145. The Institute's main activities are:
a) Providing or facilitating exhibition of
films from its own archive (to which there is no direct public
access), other archives and commercial distributors at: the National
Film Theatre; the Imax cinema; film festivals; and through film
societies and regional cinemas.
b) Providing access for private and commercial
research about film and TV to its resources; and
c) Providing a wide range of formal and informal
education opportunities including material for teachers and students
and by running courses events and other activities.
146. As the NAO report sets out, the bfi has
a range of objectives and goals set out in agreements with the
UK Film Council and also its own Royal Charter. It seems clear
that the process of aligning the objectives of Institute and Council
has not yet been concluded. The National Audit Office recently
concluded that this task needs to be accomplished for the Council
to be able to assess the extent to which the Institute's use of
its public funding is contributing to the achievement of the UK
Film Council's over-arching objectives.[236]

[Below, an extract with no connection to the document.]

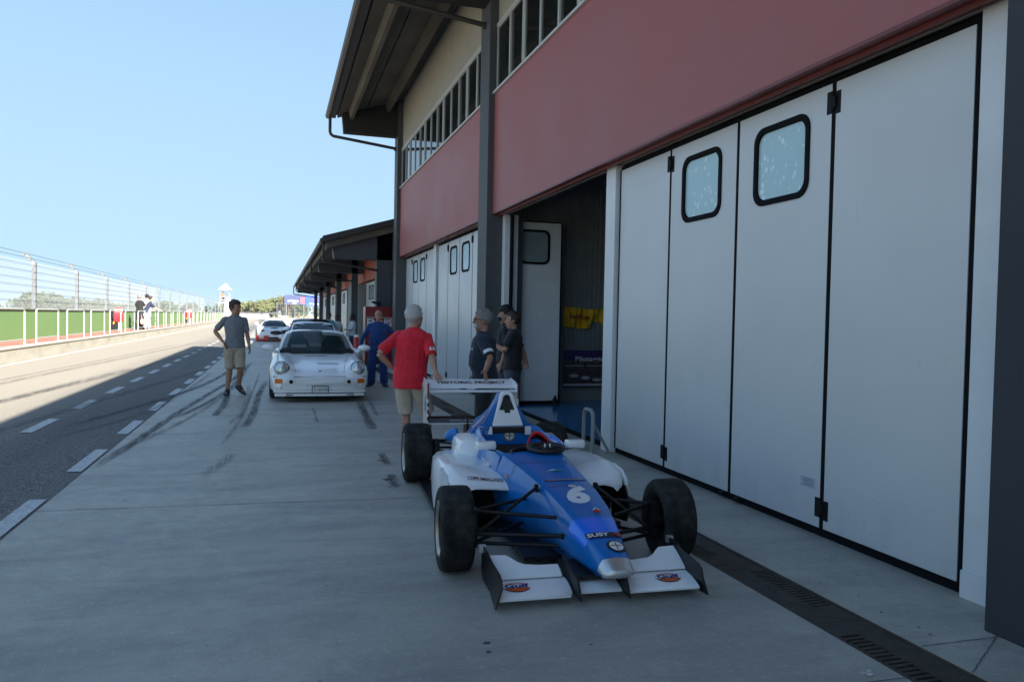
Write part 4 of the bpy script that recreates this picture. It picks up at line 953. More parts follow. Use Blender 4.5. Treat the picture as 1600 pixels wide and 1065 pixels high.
def emblem(o, bv, d, up, r, ax=(1, 0, 0)):
    decal(cog(r), o, ax, up, d, bv, .005).build('emblem', MATS['sticker_black'], rc, local=True, fixn=False)
    decal(disc2(r*.68), o, ax, up, d, bv, .007).build('emblem_disc', MATS['sticker_white'], rc, local=True, fixn=False)
    decal(join2(grid2(r*.16, r*1.1, 2, 6), grid2(r*1.1, r*.16, 6, 2)), o, ax, up, d, bv, .009).build('emblem_cross', MATS['gold'], rc, local=True, fixn=False)
emblem((.125, -.605, .30), bvh, DN, TOPY, .062)
decal(disc2(.028, .022), (.09, .135, .5), (1, 0, 0), TOPY, DN, bvh, .004).build('round_sticker', MATS['sticker_white'], rc, local=True, fixn=False)
t = text_mesh('SG', .03, .016, .03); decal(t, (.09, .135, .5), (1, 0, 0), TOPY, DN, bvh, .006).build('lettering', MATS['sticker_red'], rc, local=True, fixn=False)
dm = ([(0, .038), (.03, 0), (0, -.038), (-.03, 0)], [(0, 1, 2, 3)]); dm2 = ([(0, .018), (.013, 0), (0, -.018), (-.013, 0)], [(0, 1, 2, 3)])
decal(dm, (.135, -.235, .43), (1, 0, 0), TOPY, DN, bvh, .005).build('diamond_emblem', MATS['sticker_red'], rc, local=True, fixn=False)
decal(([(0, .038), (.03, 0), (.022, 0), (0, .026), (-.022, 0), (-.03, 0)], [(0, 1, 2, 3), (3, 4, 5, 0)]), (.135, -.235, .43), (1, 0, 0), TOPY, DN, bvh, .007).build('diamond_rim', MATS['sticker_white'], rc, local=True, fixn=False)
decal(grid2(.30, .022, 12, 2), (.075, .25, .5), (1, 0, 0), TOPY, DN, bvh, .004).build('red_strip', mat('strip_red', (.20, .02, .06), .4, var=.4, vs=25, col2=(.03, .04, .12)), rc, local=True, fixn=False)
t = text_mesh('RADIO BOTTEGA MONTECARLO', .25, .012, .0); decal(t, (.075, .25, .5), (1, 0, 0), TOPY, DN, bvh, .006).build('lettering', MATS['sticker_white'], rc, local=True, fixn=False)
decal(([(-.06, 0), (-.005, .03), (.05, .004), (.005, .012)], [(0, 1, 2, 3)]), (.05, .41, .55), (1, 0, 0), TOPY, DN, bvh, .004).build('white_peak', MATS['sticker_white'], rc, local=True, fixn=False)
decal(([(-.02, 0), (.01, .022), (.07, -.004)], [(0, 1, 2)]), (.05, .405, .55), (1, 0, 0), TOPY, DN, bvh, .006).build('green_peak', MATS['sticker_green'], rc, local=True, fixn=False)
for fx, fy in ((-.17, .57), (.17, .57), (-.10, .57), (.12, .12), (-.13, .12), (.19, .64), (-.19, .64)):
    decal(disc2(.006, None, 10), (fx+ox(fy), fy, .6), (1, 0, 0), TOPY, DN, bvh, .003).build('fastener', MATS['rim_edge'], rc, local=True, fixn=False)
# gulf style roundels on the wing tips
for bv, cx in ((wlb, -.48), (wrb, .44)):
    o = (cx, -.637, .12); up = (0, 1, .15); dn = (0, 0, -1)
    decal(disc2(.078, .052), o, (1, 0, 0), up, dn, bv, .004).build('roundel', MATS['gulf_blue'], rc, local=True, fixn=False)
    decal(disc2(.074, .048, 28, 0, 180), o, (1, 0, 0), up, dn, bv, .006).build('roundel_top', mat('gulf_pale', (.55, .30, .28), .4, var=0), rc, local=True, fixn=False)
    decal(disc2(.074, .048, 28, 180, 360), o, (1, 0, 0), up, dn, bv, .006).build('roundel_bottom', MATS['gulf_orange'], rc, local=True, fixn=False)
    decal(grid2(.155, .034, 8, 3), o, (1, 0, 0), up, dn, bv, .007).build('roundel_bar', MATS['sticker_white'], rc, local=True, fixn=False)
    t = text_mesh('Gulf', .140, .040, .045); decal(t, o, (1, 0, 0), up, dn, bv, .009).build('lettering', MATS['gulf_blue'], rc, local=True, fixn=False)
# sidepod lettering
t = text_mesh('COPPI IMBALLAGGI', .27, .05, .02, .2); decal(t, (-.40, .665, .42), (1, .02, 0), (0, 1, .2), (0, .3, -1), sbvh, .004).build('lettering', MATS['sticker_black'], rc, local=True, fixn=False)
# tub side lettering (image left side)
L_ = V((1, 0, -.1)).normalized()
t = text_mesh('DYNAMIC', .30, .055, .03, .2); decal(t, (-.7, 1.10, .50), (0, -1, 0), (0, 0, 1), L_, tubbvh, .005).build('lettering', MATS['sticker_white'], rc, local=True, fixn=False)
t = text_mesh('engineering', .26, .035, .0); decal(t, (-.7, 1.08, .44), (0, -1, 0), (0, 0, 1), L_, tubbvh, .005).build('lettering', MATS['sticker_white'], rc, local=True, fixn=False)
b = MB(); b.box(-.318, -.30, .70, .78, .50, .54)
b = decal(grid2(.045, .03, 3, 2), (-.7, .66, .49), (0, -1, 0), (0, 0, 1), (1, 0, -.1), bvh, .004); b.build('plate', MATS['gold'], rc, local=True, fixn=False)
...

147. The Chairman of the bfi, Mr Anthony Minghella,
described criticisms set out within the NAO report as justifiable
but pointed to the exemplary reputation of the bfi amongst
its peers around the world.[237]
He also pointed to a significant role for the bfi
complementary to the Council's growth of the film industry
in increasing audiences for that industry: discerning, demanding
and younger audiences that would be open to more than the 'industrial'
offerings from mainstream Hollywood studios designed to reach
a global market without necessarily inviting or requiring audiences
to stop and think. To this end the bfi must provide and
promote access to its archive and educational resources.[238]

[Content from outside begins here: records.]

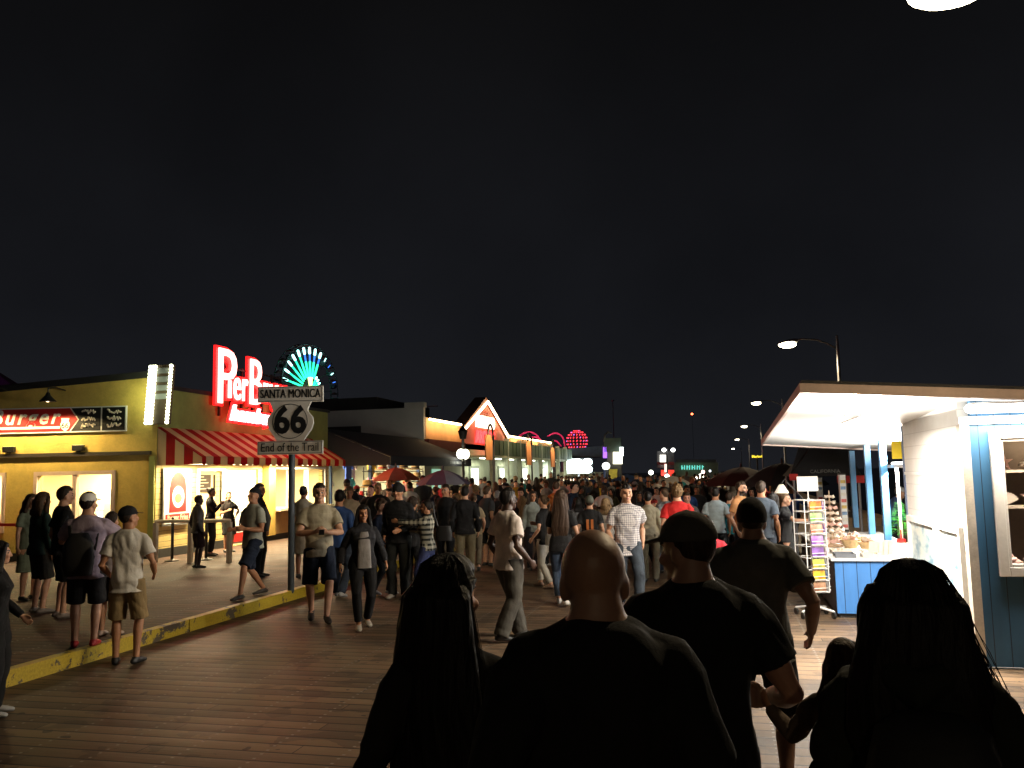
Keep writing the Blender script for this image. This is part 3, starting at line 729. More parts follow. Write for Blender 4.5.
for yy in (.0, AL-.012):
    MB().prism([(.01, yy, ztop-.02), (AX-CX-.01, yy, zbot-.02), (AX-CX-.01, yy, vb), (.01, yy, vb)], (0, .012, 0)).build('end_panel', STRX, aw)
MB().tube([(AX-CX-.03, .02, vb+.02), (AX-CX-.03, AL-.02, vb+.02)], .018).build('front_bar', STEEL, aw)
for yy in (.9, 2.9, 4.9, 6.9):
    l = thing('strip_light', 'fluorescent strip light fixed under the striped awning', 'strip light', (CX+.55, aw0+yy, 2.44), 0, 'strip lights under the striped awning')
    MB().box(-.05, .05, -.62, .62, 0, .05).build('housing', WHITE, l); MB().tube([(0, -.58, -.02), (0, .58, -.02)], .016).build('fluorescent_tube', emit('warm_tube', (1, .80, .45), 9), l)
    lamp_light('strip_lamp', 'AREA', (0, 0, -.05), 250, (1, .80, .45), l, .1, (0, 0, 0), size_y=1.2)
# wall sign over the front
def sgn(x, y): u, z = fl(front(x, y)); return u, z
s_r = sgn(128, 407); s_b = sgn(128, 430); s_l = (s_r[0]+4.6, sgn(0, 407)[1]+sl*.6)
zt = s_r[1]; zb = s_b[1]; mid = (zt+zb)/2; hh = zt-zb+.06
uA = sgn(76, 420)[0]; uB = sgn(103, 420)[0]
ws = thing('wall_sign', 'long red and black painted sign with slanted white lettering on the yellow wall', 'sign', (0, 0, 0))
SGN = Matrix.Translation((0, 0, 0)) @ FM
MB().box(s_r[0], s_l[0], .02, .07, mid-hh/2, mid+hh/2, SGN).build('backing_panel', WHITE, ws)
MB().prism([(uA+.12, .071, mid-hh/2+.03), (s_l[0]-.02, .071, mid-hh/2+.03), (s_l[0]-.02, .071, mid+hh/2-.03), (uA+.12, .071, mid+hh/2-.03), (uA-.08, .071, mid)], (0, .006, 0), SGN).build('red_panel', REDP, ws)
MB().prism([(uB+.02, .071, mid-hh/2+.03), (uA+.08, .071, mid-hh/2+.03), (uA-.12, .071, mid), (uA+.08, .071, mid+hh/2-.03), (uB+.02, .071, mid+hh/2-.03)], (0, .006, 0), SGN).build('black_panel', BLACK, ws)
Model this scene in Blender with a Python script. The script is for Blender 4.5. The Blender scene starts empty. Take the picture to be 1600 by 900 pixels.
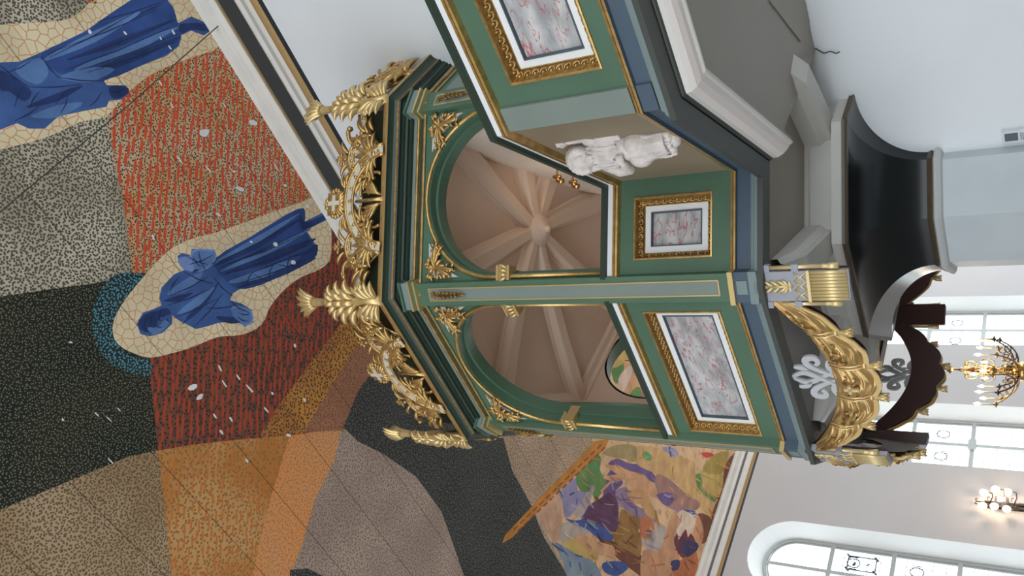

148. The bfi set out its achievements in providing
access to its resources as follows:
a) The number of people taking up access
and educational opportunities provided by the bfi has increased
by 25% in the last five years;
b) Over 220,000 cinema-goers attend the National
Film Theatre (NFT) each year;
c) The bfi London Imax Cinema attracts
350,000 people a year, 97,054 of whom are under 16;
d) bfi films were seen by more than 633,000
people at independent cinemas across the UK in 2001-2002;
e) Each year 1,000,000 people in the UK watch
bfi videos and DVDs;
f) Films from the Archive collection are seen
twice as much as films from any other archive in the world;
g) Over 110,000 people attended last year's London
Film Festival, together with 600 film industry delegates;
h) 19,000 participants of all ages took part
in educational events, short courses, conferences and seminars,
in 2001-02;
i) the bfi website received 6.47 million
page impressions in 2001-02.[239]
149. Clearly, a primary responsibility of the bfi
is the care and maintenance of its resources, including the National
Archive, in the first place. The Archive is a vast resource which
is growing each year with resulting backlogs of material awaiting
acceptance into the collection (representing 20-25% of the films
in the Archive); material needing preservation work (unquantifiable);
and material within the collection that needs to be made actually
viewable (54%).[240]
150. One complication has been that 'safety film'
designed to store copies of films over the long-term has turned
out to be itself stable. Mr Minghella told us: "One of the
great ironies has been that the bfi did sterling work at
the National Film Archive in putting nitrate film on to acetate,
on to safety film. The safety film has proved more unstable than
the nitrate; so now there is a new regime of trying to work out
how you can store film correctly".[241]
He went on to say that it was a crucial question of priorities
and a matter for review: "with the amount of money that we
take from government, which we have to justify and earn, we can
make a very simple decision and
will spend all of our money
opening those cans and restoring film; or we will spend all of
our money trying to go out and grow audiences. It is going to
be a judgment call as we go into this review, about where we prioritise."[242]
151. We received evidence that some parts of the
collection were being allowed to deteriorate in unsuitable storage
conditions due to funding problems. Amanda Nevill told us that:
"We would refute that statement completely.
I have been up there and one of the first things I did was to
try and find out what levels of big risk there might be round
the corner. The National Audit Office have also been there. Film
is very complex, and my colleagues from the Film Archive Forum
will no doubt reinforce this
Everything that is taken into
the archive, even before it is formally acquired, is put into
environmentally stable conditions so that we can minimise damage.
Film is inherently unstable anyway. We immediately do the best
we can to ensure that it is held at some sort of static level."[243]
However she accepted the underlying argument:
"we do need to look at the priorities that
we give within that archiving. Are the priorities in conservation
or are they in access and how do those two work symbiotically?
That is something that we will look at over the next six months."
[244]
This position was supported by Mr Patterson from
the Film Archive Forum who said that:
"I would not have said there was anything
within the storage of the bfi that was in any way endangered
because of the conditions in which it was being stored."[245]